The post below sets out in its first sentence what the DA stands for - and has always stood for.
One implication of the DA’s approach is that it must work forwards from its values and beliefs, and backwards from the needs of voters in real-world places as diverse as Emfuleni, Hanover Park, Chatsworth, Boksburg and Constantia. Given South Africa’s history, that’s quite a challenge, but the DA does it every day.
Meanwhile, here on X, keyboard activists for the ANC, MK and the EFF tell people the DA isn’t a party for black South Africans; the rightwing says the DA isn’t a party for Afrikaners; the PA’s brigade says the DA isn’t a party for coloured South Africans, and ASA says the DA isn’t a party for Herman, Mike or Athol 😉
The frustration of a lot of these activists online is that the DA isn’t more like the party they support - more like the ANC or the FF or the PA or ASA, etc.
Well here’s the thing: the DA does not exist to make the online activists of other parties happy. It exists, as I said at the beginning, to offer all South Africans the opportunity to live lives they value. So you’re going to be disappointed if the DA doesn’t do exactly as you demand in your social media posts.
And look, the DA is now big and complex: it is in opposition in many places; governs outright in some; is the bigger partner in some coalitions and the smaller partner in others - and this across all three spheres of government. So yes, mistakes will be made, and hopefully rectified, but overall the DA governs better than any other party, by some considerable distance. And it does so for everyone, not just the group you happen to champion.

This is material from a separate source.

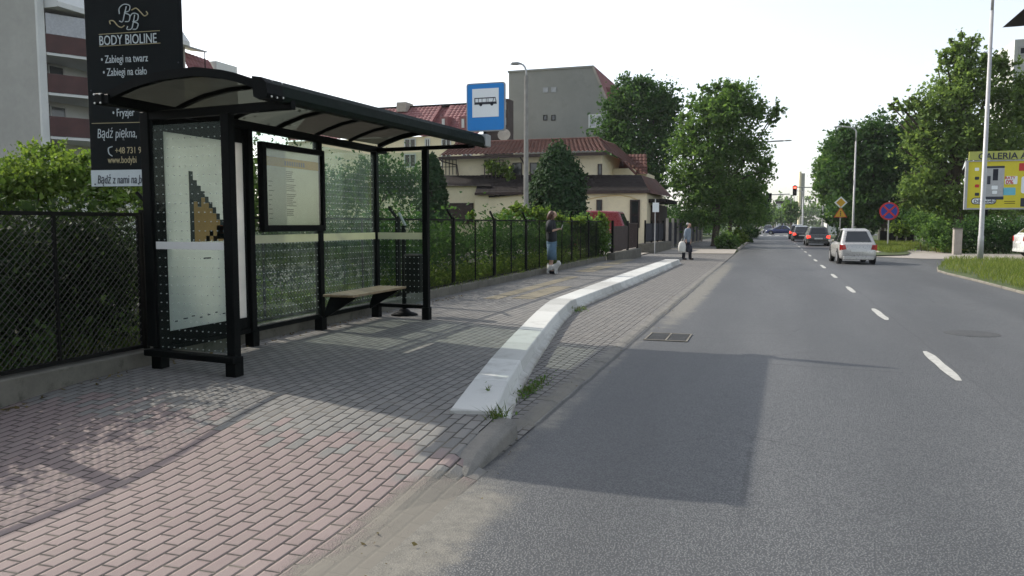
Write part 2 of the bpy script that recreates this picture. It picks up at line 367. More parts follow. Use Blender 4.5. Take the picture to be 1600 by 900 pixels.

The historic mission of liberalism in South Africa is to find a way to transcend racial division and ensure every person has the rights, the social space and the resources to live a life they value. It’s not an easy sell.
But what is striking about the Emfuleni by-election last week is that it makes the DA the only party in the history of South Africa that has managed to win in wards that are almost entirely black, white, coloured or Indian - and of course many wards that are diverse. There is a long way to go - the politics of the long haul remains the requirement. But there is progress, against all the odds of history.